Salvo De Luca has been turning out nu disco and house records from Italy for over two decades. His remix credits alone read like a who’s who of club music: Who Da Funk, Jakatta, Maceo Plex, Jamiroquai’s Derrick McKenzie, Joey Negro. MasterClass named him alongside Daft Punk, Faze Action, and Prins Thomas as one of four artists who shaped the trajectory of nu disco. And yet he remains the kind of producer most people discover sideways, through a DJ set or a Traxsource chart, rather than a headline.
Get Back is a 16-track album that pulls vocalists from across the spectrum. Amanda Wilson on the title track. Gabrielle on What Would We Do. Suki Soul on Searching For The One and Ain’t Coming Down. Stella Brown on Stand Up and Shine Bright Within. The production sits somewhere between proper house and the funkier end of disco. Sicily Theme and Viva close the record on an instrumental run that gives the album space to breathe after an hour of vocal tracks. This is a proper disco dancefloor banger, and the perfect way to get the weekend started!
Samory I. Revelation.
We just interviewed Samory I. Whilst an artists struggle with depression isn’t the normal pathway for the soundtrack to your summer, in this case, Samory’s battle with his own demons has yielded some wonderful reggae vibes.
It is, track for track, one of the strongest roots reggae records released this year. Zion opens with the kind of conviction that makes you stop what you’re doing and pay attention. Letter To My Son, featuring Baye Gallo, is personal and relates to his 6 year old son. Warning with Keznamdi and Siren with Govana sit on production that leans into dancehall without abandoning the roots, and that’s a deliberate move. As Samory put it in our interview, dancehall dominates Jamaican radio. If you want the message heard, you sometimes meet the riddim where the audience already is. Cruise with Agent Sasco and Victory with Chronic Law close the album hard, and both tracks have been doing the rounds at dances and on festival lineups since their early single releases.
If you know the name, you already have this. If you don’t, start here.
Common Saints. Age of Illusions. Starsonics.
Psychedelic soul from London. Common Saints have been building quietly since their Idol Eyes EP in 2020 and Summer Sun, a single that racked up close to 30 million Spotify streams without any of the usual industry machinery behind it.
Age of Illusions is the best thing they’ve done. Illusions opens the EP with a warmth that sits somewhere between early Tame Impala and classic Stevie Wonder, which sounds like an absurd claim until you hear it. Soothsayer pushes into something darker and more textured. Stargaze is the centrepiece, and it does exactly what the title promises. Night Light closes the set and leaves you wanting a full album, which is exactly the right length for an EP to be.
They’re playing KOKO in London on 12 November. At 2.2 million monthly Spotify listeners they won’t be playing rooms that size for much longer.
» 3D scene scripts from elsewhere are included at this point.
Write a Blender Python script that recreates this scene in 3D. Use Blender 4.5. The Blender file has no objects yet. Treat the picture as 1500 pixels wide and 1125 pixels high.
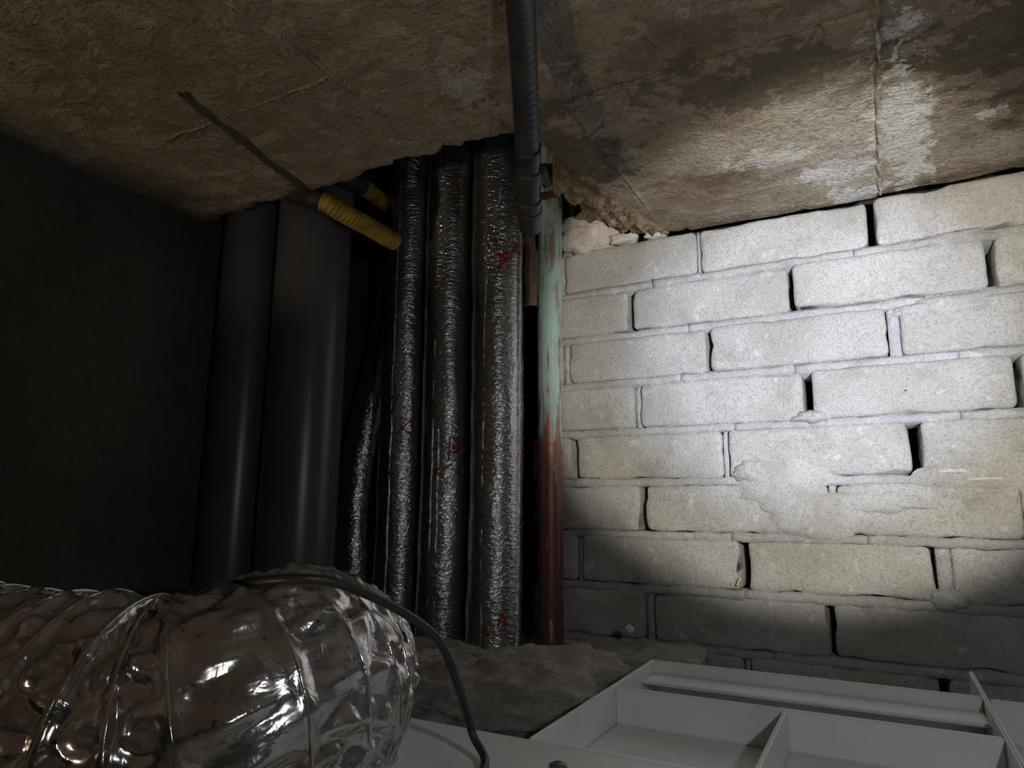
import bpy, bmesh, math, random
from mathutils import Vector, Matrix, noise

# ------------------------------------------------------------------ camera
FPX = 1000.0
YAW, PITCH, ROLL = math.radians(28.124), math.radians(10.428), math.radians(0.434)
_f = Vector((-math.sin(YAW)*math.cos(PITCH), math.cos(YAW)*math.cos(PITCH), math.sin(PITCH)))
_r0 = Vector((math.cos(YAW), math.sin(YAW), 0)); _u0 = _r0.cross(_f)
_r = _r0*math.cos(ROLL) + _u0*math.sin(ROLL); _u = _u0*math.cos(ROLL) - _r0*math.sin(ROLL)
scene = bpy.context.scene
C = scene.collection
cd = bpy.data.cameras.new('camera'); cam = bpy.data.objects.new('camera', cd); C.objects.link(cam)
cd.sensor_width = 36.0; cd.lens = 36.0*FPX/1500.0; cd.clip_start = 0.005; cd.clip_end = 50
m = Matrix.Identity(4)
for i in range(3):
    m[i][0] = _r[i]; m[i][1] = _u[i]; m[i][2] = -_f[i]
cam.matrix_world = m
scene.camera = cam

def ray(px, py): return _f + _r*((px-750)/FPX) - _u*((py-562.5)/FPX)
def onY(px, py, Y): d = ray(px, py); return d*(Y/d.y)
def onZ(px, py, Z): d = ray(px, py); return d*(Z/d.z)
def atD(px, py, D): return ray(px, py)*D

# ------------------------------------------------------------------ world, lights, exposure
w = bpy.data.worlds.new('world'); scene.world = w; w.use_nodes = True
w.node_tree.nodes['Background'].inputs[0].default_value = (0.5, 0.52, 0.6, 1)
w.node_tree.nodes['Background'].inputs[1].default_value = 0.004
vs = scene.view_settings
vs.view_transform = 'Standard'; vs.look = 'None'; vs.gamma = 1; vs.use_curve_mapping = False
vs.exposure = 0.0
cy = scene.cycles
cy.max_bounces = 6; cy.diffuse_bounces = 3; cy.glossy_bounces = 3; cy.transmission_bounces = 0

def light(name, typ, loc, aim, energy, col, **kw):
    l = bpy.data.lights.new(name, typ); l.energy = energy; l.color = col
    for k, v in kw.items(): setattr(l, k, v)
    o = bpy.data.objects.new(name, l); C.objects.link(o); o.location = loc
    o.rotation_euler = (Vector(aim)-Vector(loc)).to_track_quat('-Z', 'Y').to_euler()
    return o
WALL = 0.872; CEIL = 0.372; LEFT = -0.758
TORCH = (0.13, 0.10, 0.07)
aim = onY(1180, 512, WALL)
# hand torch beside the camera: tight hot spot, its soft corona and the wide spill
light('torch_hotspot', 'SPOT', TORCH, aim, 26.0, (0.70, 0.785, 1.0), spot_size=math.radians(34), spot_blend=0.75, shadow_soft_size=0.008)
light('torch_corona', 'SPOT', TORCH, aim, 17.0, (1.0, 0.94, 0.82), spot_size=math.radians(46.5), spot_blend=0.35, shadow_soft_size=0.008)
light('torch_spill', 'SPOT', TORCH, aim, 1.15, (0.95, 0.97, 1.0), spot_size=math.radians(165), spot_blend=0.6, shadow_soft_size=0.008)
# warm lamp of the room underneath, shining up through the open hatch
light('room_lamp', 'AREA', (-0.80, -1.22, -0.60), (-0.45, 0.5, 0.35), 5.1, (1.0, 0.80, 0.58), shape='DISK', size=0.10)

# ------------------------------------------------------------------ helpers
def sm(o, on=True):
    for p in o.data.polygons: p.use_smooth = on
def mesh_obj(name, verts, faces, mat, parent=None, smooth=False):
    me = bpy.data.meshes.new(name); me.from_pydata([tuple(v) for v in verts], [], faces); me.update()
    o = bpy.data.objects.new(name, me); C.objects.link(o)
    if mat: me.materials.append(mat)
    if parent: o.parent = parent
    if smooth: sm(o)
    return o
def empty(name, loc=(0, 0, 0)):
    o = bpy.data.objects.new(name, None); C.objects.link(o); o.location = loc; o.empty_display_size = 0.02
    return o
def tag(o, label, cat, group=None):
    o['label'] = label; o['category'] = cat
    if group: o['group'] = group
    return o
def struct(o, label=None):
    o['kind'] = 'structure'
    if label: o['label'] = label
    return o
def n3(p, s, seed=0.0):
    return noise.noise(Vector(p)*s + Vector((seed*13.7, seed*7.1, seed*3.3)))
def fbm(p, s, seed=0.0, oct=3):
    v = 0; a = 1
    for _ in range(oct):
        v += a*n3(p, s, seed); a *= .5; s *= 2.1
    return v

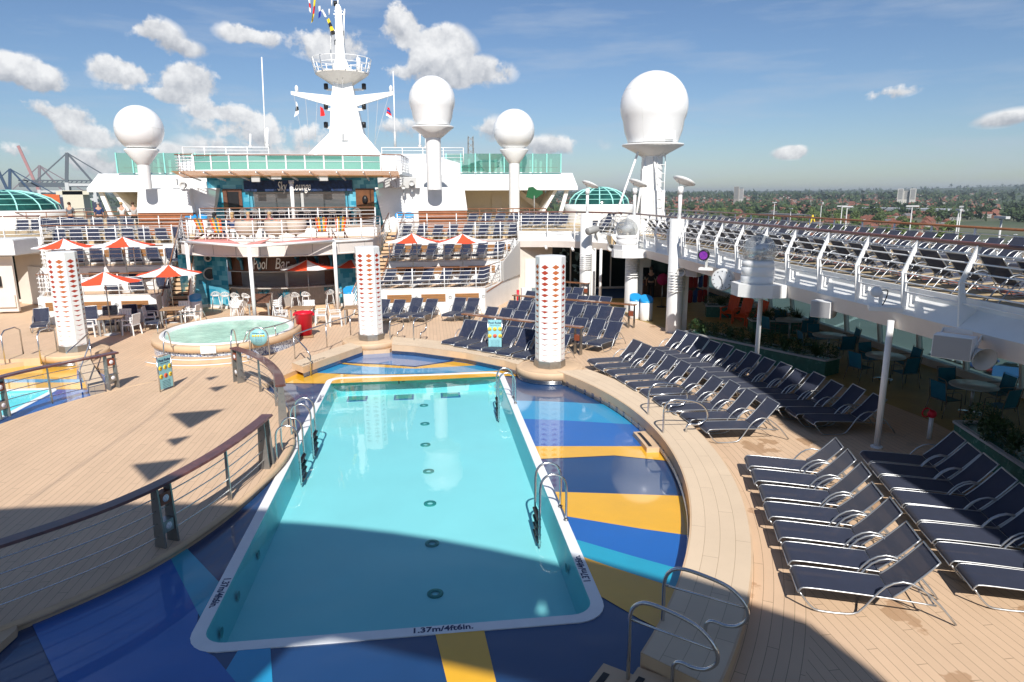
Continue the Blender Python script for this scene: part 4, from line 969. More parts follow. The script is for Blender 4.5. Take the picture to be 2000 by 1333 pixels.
# lounge back wall
lw_=thing('lounge_wall','white walls with blue tiled recess and navy sign band behind the upper lounge','lounge building',(0,0,0))
YW=42.0
def trap(x0b,x1b,x0t,x1t,z0,z1,y,th,nm,mt_,par): return MB().prism([(x0b,y,z0),(x1b,y,z0),(x1t,y,z1),(x0t,y,z1)],(0,th,0)).build(nm,mt_,par)
trap(-15.9,-12.2,-15.75,-11.7,3.5,6.05,41.2,3.5,'side_wall',WHITE,lw_); trap(mx(-12.2),2.35,mx(-11.7),2.2,3.5,6.05,41.2,3.5,'side_wall',WHITE,lw_)
m=MB(); m.wall([(-12.2,41.3),(-11.7,42.0),(-10.15,42.0)],3.9,6.9); m.build('tiled_wall',TILE,lw_); m=MB(); m.wall([(mx(-10.15),42.0),(mx(-11.7),42.0),(mx(-12.2),41.3)],3.9,6.9); m.build('tiled_wall',TILE,lw_)
MB().box((XC,42.25,5.4),(6.2,.3,3.0)).build('back_wall',TILE,lw_)
MB().box((XC,41.9,6.17),(6.1,.2,.62)).build('navy_sign_band',mat('navy_leaf_band',(.012,.035,.11),.5,vary=.8,vscale=6),lw_)
m=MB(); z=4.75
while z<5.84: m.box((XC,41.98,z),(5.2,.03,.05),rx=R(20)); z+=.075
m.build('roller_shutter',SHUT,lw_); MB().box((XC+.15,41.94,5.3),(.16,.06,1.1)).build('shutter_post',GREYL,lw_); MB().box((XC,41.6,4.72),(5.9,.7,.07)).build('counter',GREYL,lw_); MB().box((XC,41.8,4.3),(5.8,.3,.78)).build('counter_front',mat('counter_navy',(.012,.014,.05),.5),lw_)
for s in (-1,1):
    d=MB().box((XC+s*3.75,41.95,4.95),(1.05,.12,2.1)).build('door',mat('door_wood',(.16,.065,.025),.4,vary=.3,vscale=3) if s>0 else BROWN,lw_)
    if s<0: MB().box((XC+s*3.7,41.87,4.9),(.6,.05,1.9)).build('door_opening',BLACK,d)
    else:
        o=MB().lathe([(0,0),(.17,0),(.17,.03),(0,.03)],(0,0,0),20,sy=1.5).build('oval_window',BLACK,d); o.location=(XC+3.75,41.88,5.35); o.rotation_euler=(R(90),0,0)
    MB().box((XC+s*3.75,42.2,6.4),(1.6,.3,.8)).build('panel_above_door',CREAM,lw_)
sg=thing('sky_lounge_sign','white script lettering reading Sky Lounge on the navy leaf band','sign',(-7.05,41.76,6.1)); fit(sg,'Sky',551,569,6.12,41.76,.74); fit(sg,'Lounge',579,615,6.12,41.76,.70)
pc=thing('lounge_column','slim white column in front of the lounge sign','column',(-7.08,38.5,3.9)); MB().tube([(0,0,0),(0,0,2.5)],.1,12).build('shaft',WHITE2,pc); MB().tube([(0,0,2.35),(0,0,2.5)],.14,12).build('capital',GREYL,pc)
# canopy of wood slats
cp=thing('slatted_canopy','bowed canopy of thin wooden slats on white brackets over the lounge','canopy',(0,0,0))
def cy(x): return 37.6+(abs(x-XC)/5.9)**2.6*1.2
nsl=9
for j in range(nsl):
    d=j*.22; P=[Vector((XC-5.85+11.7*i/24,cy(XC-5.85+11.7*i/24)+d,6.88-.036*j)) for i in range(25)]
    m=MB(); 
    for a_,b_ in zip(P,P[1:]): m.bar(a_,b_,.13,.03)
    m.build('slat',WOODL,cp)
for i in range(9):
    x=XC-5.4+10.8*i/8; MB().bar((x,cy(x)-.05,6.82),(x,41.9,6.48),.05,.09).build('bracket',WHITE2,cp)
rf=thing('lounge_roof','white roof deck above the lounge','roof deck',(0,0,0))
RP=[(XC-6.0,cy(XC-6)+2.1),(XC+6.0,cy(XC+6)+2.1),(XC+6.5,46),(XC-6.5,46)]
MB().poly(RP,6.75,top=6.95).build('slab',WHITE,rf)
# green glass balustrade on the roof
gb=thing('glass_balustrade','bowed green glass balustrade with teak rail above the wooden canopy','balustrade',(0,0,0))
gx=[XC-4.9+9.8*i/10 for i in range(11)]; gp=[(x,cy(x)+1.0+.0*x) for x in gx]
for (a,b) in zip(gp,gp[1:]):
    MB().quad((a[0],a[1],6.98),(b[0],b[1],6.98),(b[0],b[1],7.68),(a[0],a[1],7.68)).build('glass_panel',GLG,gb)
for a in gp: MB().box((a[0],a[1],7.33),(.07,.07,.74)).build('post',WHITE2,gb)
MB().tube([(x,y,7.72) for x,y in gp],.035,6).build('handrail',TEAK,gb)
MB().tube([(x,y,7.4) for x,y in gp],.015,6).build('mid_rail',WHITE2,gb)
for s,l in ((-1,'left'),(1,'right')):
    a=Vector((XC+s*4.95,gp[0][1],6.95)); b=Vector((XC+s*6.0,gp[0][1]+.5,6.95)); railing('roof_railing',f'short white railing at the {l} end of the roof deck above the lounge',[a,b,b+Vector((s*.3,4,0))],.85,5,.8,rt_=.03)
# equipment row on the side walls: clock, speakers, boxes
def clock(name,label,loc,rz,r):
    t=thing(name,label,'clock',loc,rz); o=MB().lathe([(0,0),(r,0),(r*1.04,.04),(r*1.04,.26),(0,.26)],(0,0,0),32).build('case',mat('clock_case',(.62,.61,.57),.4),t); o.rotation_euler=(R(-90),0,0)
    o=MB().lathe([(0,.0),(r*.92,.0)],(0,0,0),32).build('face',mat('clock_face',(.62,.64,.66),.3),t); o.rotation_euler=(R(90),0,0); o.location=(0,-.012,0)
    m=MB()
    for i in range(12): a=i*PI/6; m.box((math.sin(a)*r*.8,-.02,math.cos(a)*r*.8),(.018*r*4,.006,.1*r),ry=a)
    m.build('hour_marks',BLACK,t)
    for a,L0 in ((R(-35),.5),(R(172),.72)): MB().box((math.sin(a)*L0*r*.45,-.028,math.cos(a)*L0*r*.45),(.045*r,.006,L0*r),ry=a).build('hand',BLACK,t)
    return t
clock('wall_clock','round white clock on the wall right of the wooden canopy',(-1.65,40.6,6.35),0,.36)
MB().box((-1.6,40.9,6.3),(2.2,.1,.6)).build('wall_bracket_panel',GREYL,label='grey bracket panel behind the round wall clock',cat='panel')
for i,(px,py,l,rr0) in enumerate(((804,358,'largest, right of the wall clock',.17),(788,366,'small one beside the wall clock',.12),(356,362,'left of the lounge canopy',.17))):
    p=Yp(px,py,40.5); t=thing('floodlight','round grey floodlight, '+l,'floodlight',p); o=MB().lathe([(0,.1),(rr0*.7,.1),(rr0,.0),(rr0,.25),(rr0*.5,.4),(0,.4)],(0,0,0),18).build('housing',GREYL,t); o.rotation_euler=(R(-90),0,0); MB().box((0,.25,-.3),(.05,.05,.4)).build('stand',GREYL,t)
for px,py,wd,l in ((820,362,.45,'right of the floodlights'),(339,356,.4,'left of the floodlight'),(540,345,.55,'under the canopy, middle'),(500,350,.45,'under the canopy, left'),(632,348,.5,'under the canopy, right')):
    p=Yp(px,py,40.9); MB().box(p,(wd,.25,.35),bev=.02).build('wall_box',GREYL if py<352 else WHITE,label='small pale equipment box on the wall '+l,cat='equipment box')
# white wave-roofed pergola in front of the bar
pg=thing('bar_pergola','white steel pergola with a thin red and white canopy in front of the pool bar','pergola',(0,0,0))
CT=[(-11.3,34.2),(-7.55,30.5),(-4.4,33.6)]
for x,y in CT: MB().tube([(x,y,0),(x,y,3.45)],.085,12).build('post',WHITE2,pg)
MB().tube([(-8.5,36.9,0),(-8.5,36.9,2.85)],.1,12).build('post',WHITE2,pg)
for a,b in zip(CT+[(-4.6,35.0),(-11.0,35.0)],(CT+[(-4.6,35.0),(-11.0,35.0)])[1:]+CT[:1]): MB().tube([(*a,3.5),(*b,3.5)],.06,8).build('beam',WHITE2,pg)
m=MB()
for a_,b_,c_ in (((-11.2,34.15),(-7.95,30.95),(-9.6,35)),((-7.9,30.9),(-7.2,30.9),(-7.6,35)),((-7.15,30.95),(-4.5,33.6),(-5.6,35)),((-11.2,34.2),(-9.75,35),(-11.0,35)),((-4.5,33.7),(-4.6,35),(-5.4,35))): m.poly([a_,b_,c_],3.55,top=3.565)
m.build('canopy_slats',mat('canopy_red',(.75,.30,.26),.7),pg)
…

Go while the tickets are still obtainable.
Troublemakers. Doubts & Convictions. B!zzy (reissue).
This is a 25th anniversary repress of a record that originally came out in 2001 on Guidance Recordings out of Chicago. The trio behind it, Fred Berthet, Arnaud Taillefer, and DJ Oil, met in 1998 at La Friche Belle in Marseille. They spent two years in the studio. What came out was a jazz-funk-breakbeat record threaded with French film dialogue and smoky Parisian vocals that sounds like a film score for a city at 4am.
Street Preacher opens the album and sets the tone immediately. Get Misunderstood has an ultra-slinky groove that would sit comfortably on a DJ Shadow record. Chez Roger Boîte Funk does exactly what the title suggests. Black City, built around a Taxi Driver sample with a hip-hop beat and saloon piano, closes the album in a way that makes you want to start it again.
Originals had been going for serious money on Discogs. This repress arrived on 23 June on B!zzy. If you care about downtempo, breakbeat, or the jazzier side of French electronic music, this is one of the great albums from that era and it sounds as good now as it did then. Possibly better, given how much of what’s come since has tried to do the same thing with half the finesse!